Dubuisson, a French anthropologist, says that the idea of religion has changed a lot over time and that one cannot fully understand its development by relying on etymology, which "tends to minimize or cancel out the role of history".  "What the West and the history of religions in its wake have objectified under the name 'religion'", he says, " is ... something quite unique, which could be appropriate only to itself and its own history." He notes that St. Augustine 's definition of religio differed from the way we used the modern word "religion". Dubuisson prefers the term "cosmographic formation" to religion. Dubuisson says that, with the emergence of religion as a category separate from culture and society, there arose religious studies . The initial purpose of religious studies was to demonstrate the superiority of the "living" or "universal" European world view to the "dead" or "ethnic" religions scattered throughout the rest of the world, expanding the teleological project of Schleiermacher and Tiele to a worldwide ideal religiousness. Due to shifting theological currents, this was eventually supplanted by a liberal-ecumenical interest in searching for Western-style universal truths in every cultural tradition.Clifford Geertz 's definition of religion as a "cultural system" was proposed in the 20th century and continues to be widely accepted today.

According to Fitzgerald, the history of other cultures' interaction with the religious category is not about a universal constant, [ clarification needed ] but rather concerns a particular idea that first developed in Europe under the influence of Christianity . Fitzgerald argues that from about the 4th century CE Western Europe and the rest of the world diverged. As Christianity became commonplace, the charismatic authority identified by Augustine, a quality we might today call "religiousness", exerted a commanding influence at the local level. This system persisted in the eastern Byzantine Empire following the East-West Schism , but Western Europe regulated unpredictable expressions of charisma through the Roman Catholic Church . As the Church lost its dominance during the Protestant Reformation and Christianity became closely tied to political structures, religion was recast as the basis of national sovereignty , and religious identity gradually became a less universal sense of spirituality and more divisive, locally defined, and tied to nationality. It was at this point that "religion" was dissociated with universal beliefs and moved closer to dogma in both meaning and practice. However there was not yet the idea of dogma as personal choice, only of established churches . With the Enlightenment religion lost its attachment to nationality, says Fitzgerald, but rather than becoming a universal social attitude, it now became a personal feeling or emotion.  Friedrich Schleiermacher in the late 18th century defined religion as das schlechthinnige Abhängigkeitsgefühl , commonly translated as "a feeling of absolute dependence".  His contemporary Hegel disagreed thoroughly, defining religion as "the Divine Spirit becoming conscious of Himself through the finite spirit."

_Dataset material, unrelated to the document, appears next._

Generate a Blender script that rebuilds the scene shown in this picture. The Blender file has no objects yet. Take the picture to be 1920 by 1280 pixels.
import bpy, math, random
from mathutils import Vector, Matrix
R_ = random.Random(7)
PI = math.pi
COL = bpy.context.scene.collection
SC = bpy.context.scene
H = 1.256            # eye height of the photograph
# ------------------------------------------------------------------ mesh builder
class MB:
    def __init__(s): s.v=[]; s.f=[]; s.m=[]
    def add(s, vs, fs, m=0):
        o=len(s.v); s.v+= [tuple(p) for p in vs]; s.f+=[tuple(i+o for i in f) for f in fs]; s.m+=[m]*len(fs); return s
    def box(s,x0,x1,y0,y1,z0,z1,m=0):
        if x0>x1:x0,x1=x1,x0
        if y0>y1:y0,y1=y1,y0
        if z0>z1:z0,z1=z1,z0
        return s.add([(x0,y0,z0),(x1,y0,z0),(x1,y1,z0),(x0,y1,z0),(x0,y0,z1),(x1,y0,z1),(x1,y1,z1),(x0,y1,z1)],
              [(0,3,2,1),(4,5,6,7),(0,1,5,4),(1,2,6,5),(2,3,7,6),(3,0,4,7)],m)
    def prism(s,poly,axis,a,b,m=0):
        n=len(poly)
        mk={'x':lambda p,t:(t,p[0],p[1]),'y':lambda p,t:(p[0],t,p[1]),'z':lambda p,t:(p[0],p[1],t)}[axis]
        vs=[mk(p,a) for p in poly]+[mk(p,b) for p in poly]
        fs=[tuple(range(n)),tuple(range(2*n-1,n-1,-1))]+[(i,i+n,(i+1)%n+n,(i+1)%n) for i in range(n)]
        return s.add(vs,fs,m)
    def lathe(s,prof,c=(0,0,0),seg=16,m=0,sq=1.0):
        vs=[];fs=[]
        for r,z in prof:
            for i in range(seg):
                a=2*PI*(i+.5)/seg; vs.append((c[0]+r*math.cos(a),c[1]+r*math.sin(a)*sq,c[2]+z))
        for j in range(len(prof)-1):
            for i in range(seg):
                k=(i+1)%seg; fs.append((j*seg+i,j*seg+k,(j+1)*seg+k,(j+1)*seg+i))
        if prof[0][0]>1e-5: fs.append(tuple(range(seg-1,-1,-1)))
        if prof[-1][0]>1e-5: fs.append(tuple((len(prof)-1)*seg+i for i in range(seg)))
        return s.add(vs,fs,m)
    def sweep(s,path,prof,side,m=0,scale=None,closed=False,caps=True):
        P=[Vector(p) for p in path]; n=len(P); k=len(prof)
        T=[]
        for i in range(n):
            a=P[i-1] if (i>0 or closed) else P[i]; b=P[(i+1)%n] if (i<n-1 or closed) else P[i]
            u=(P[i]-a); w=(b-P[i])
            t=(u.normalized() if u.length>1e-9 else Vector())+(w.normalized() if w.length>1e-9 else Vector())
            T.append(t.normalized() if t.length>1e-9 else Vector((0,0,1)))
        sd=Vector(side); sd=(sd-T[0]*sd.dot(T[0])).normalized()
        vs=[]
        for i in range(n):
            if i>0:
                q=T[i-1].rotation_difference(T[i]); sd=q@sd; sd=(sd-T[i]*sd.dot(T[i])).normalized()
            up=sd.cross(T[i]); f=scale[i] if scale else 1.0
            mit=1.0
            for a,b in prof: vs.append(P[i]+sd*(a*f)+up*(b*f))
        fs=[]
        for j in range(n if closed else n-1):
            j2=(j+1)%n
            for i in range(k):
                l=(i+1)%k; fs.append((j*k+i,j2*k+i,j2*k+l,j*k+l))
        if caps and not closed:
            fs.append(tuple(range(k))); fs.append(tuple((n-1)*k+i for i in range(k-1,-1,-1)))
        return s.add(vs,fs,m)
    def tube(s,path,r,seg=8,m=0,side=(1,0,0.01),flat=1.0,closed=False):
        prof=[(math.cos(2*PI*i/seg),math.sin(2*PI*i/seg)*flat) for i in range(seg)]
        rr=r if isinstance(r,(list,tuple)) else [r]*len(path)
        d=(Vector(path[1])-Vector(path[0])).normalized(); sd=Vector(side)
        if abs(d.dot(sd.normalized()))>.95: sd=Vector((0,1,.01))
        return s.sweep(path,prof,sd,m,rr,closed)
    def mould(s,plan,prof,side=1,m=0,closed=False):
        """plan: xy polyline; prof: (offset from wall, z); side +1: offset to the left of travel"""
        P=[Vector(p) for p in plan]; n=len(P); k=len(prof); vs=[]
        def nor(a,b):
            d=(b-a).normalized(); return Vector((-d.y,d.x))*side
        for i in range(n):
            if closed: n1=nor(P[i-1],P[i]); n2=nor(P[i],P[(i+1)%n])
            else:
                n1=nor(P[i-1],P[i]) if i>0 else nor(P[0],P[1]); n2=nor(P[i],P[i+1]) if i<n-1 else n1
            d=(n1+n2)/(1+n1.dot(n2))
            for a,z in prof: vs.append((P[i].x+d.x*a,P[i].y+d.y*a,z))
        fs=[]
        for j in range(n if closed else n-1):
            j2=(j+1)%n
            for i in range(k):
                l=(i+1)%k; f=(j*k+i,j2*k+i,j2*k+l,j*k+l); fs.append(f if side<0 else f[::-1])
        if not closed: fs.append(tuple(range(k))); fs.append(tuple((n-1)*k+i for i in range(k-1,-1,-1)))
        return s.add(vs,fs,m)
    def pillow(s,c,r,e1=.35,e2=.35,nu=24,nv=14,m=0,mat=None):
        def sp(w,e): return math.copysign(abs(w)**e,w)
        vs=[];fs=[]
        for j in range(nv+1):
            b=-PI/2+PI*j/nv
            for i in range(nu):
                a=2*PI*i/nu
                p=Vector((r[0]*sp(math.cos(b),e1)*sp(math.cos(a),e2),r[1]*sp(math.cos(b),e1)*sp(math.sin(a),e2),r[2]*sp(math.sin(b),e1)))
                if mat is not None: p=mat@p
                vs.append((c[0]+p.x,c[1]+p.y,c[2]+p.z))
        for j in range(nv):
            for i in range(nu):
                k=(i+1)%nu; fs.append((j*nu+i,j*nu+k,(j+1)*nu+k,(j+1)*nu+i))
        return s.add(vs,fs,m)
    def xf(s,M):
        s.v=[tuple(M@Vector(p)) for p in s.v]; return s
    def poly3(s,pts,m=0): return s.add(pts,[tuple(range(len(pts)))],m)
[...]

Asad argues that before the word "religion" came into common usage, Christianity was a disciplina , a "rule" just like that of the Roman Empire. This idea can be found in the writings of St. Augustine (354–430). Christianity was then a power structure opposing and superseding human institutions, a literal Kingdom of Heaven. It was the discipline taught by one's family, school, church, and city authorities, rather than something calling one to self-discipline through symbols.

These ideas are developed by N. Balagangadhara. In the Age of Enlightenment , Balagangadhara says that the idea of Christianity as the purest expression of spirituality was supplanted by the concept of "religion" as a worldwide practice. This caused such ideas as religious freedom , a reexamination of classical philosophy as an alternative to Christian thought, and more radically Deism among intellectuals such as Voltaire . Much like Christianity, the idea of "religious freedom" was exported around the world as a civilizing technique, even to regions such as India that had never treated spirituality as a matter of political identity. In Japan , where Buddhism was still seen as a philosophy of natural law , the concept of "religion" and "religious freedom" as separate from other power structures was unnecessary until Christian missionaries demanded free access to conversion, and when Japanese Christians refused to engage in patriotic events.

Other writers

Similar views have been put forward by writers who are not social constructionists. George Lindbeck , a Lutheran and a postliberal theologian , says that religion does not refer to belief in " God " or a transcendent Absolute, but rather to "a kind of cultural and/or linguistic framework or medium that shapes the entirety of life and thought ... it is similar to an idiom that makes possible the description of realities, the formulation of beliefs, and the experiencing of inner attitudes, feelings, and sentiments.” Nicholas de Lange , Professor of Hebrew and Jewish Studies at Cambridge University , says that "The comparative study of religions is an academic discipline which has been developed within Christian theology faculties, and it has a tendency to force widely differing phenomena into a kind of strait-jacket cut to a Christian pattern. The problem is not only that other 'religions' may have little or nothing to say about questions which are of burning importance for Christianity, but that they may not even see themselves as religions in precisely the same way in which Christianity sees itself as a religion."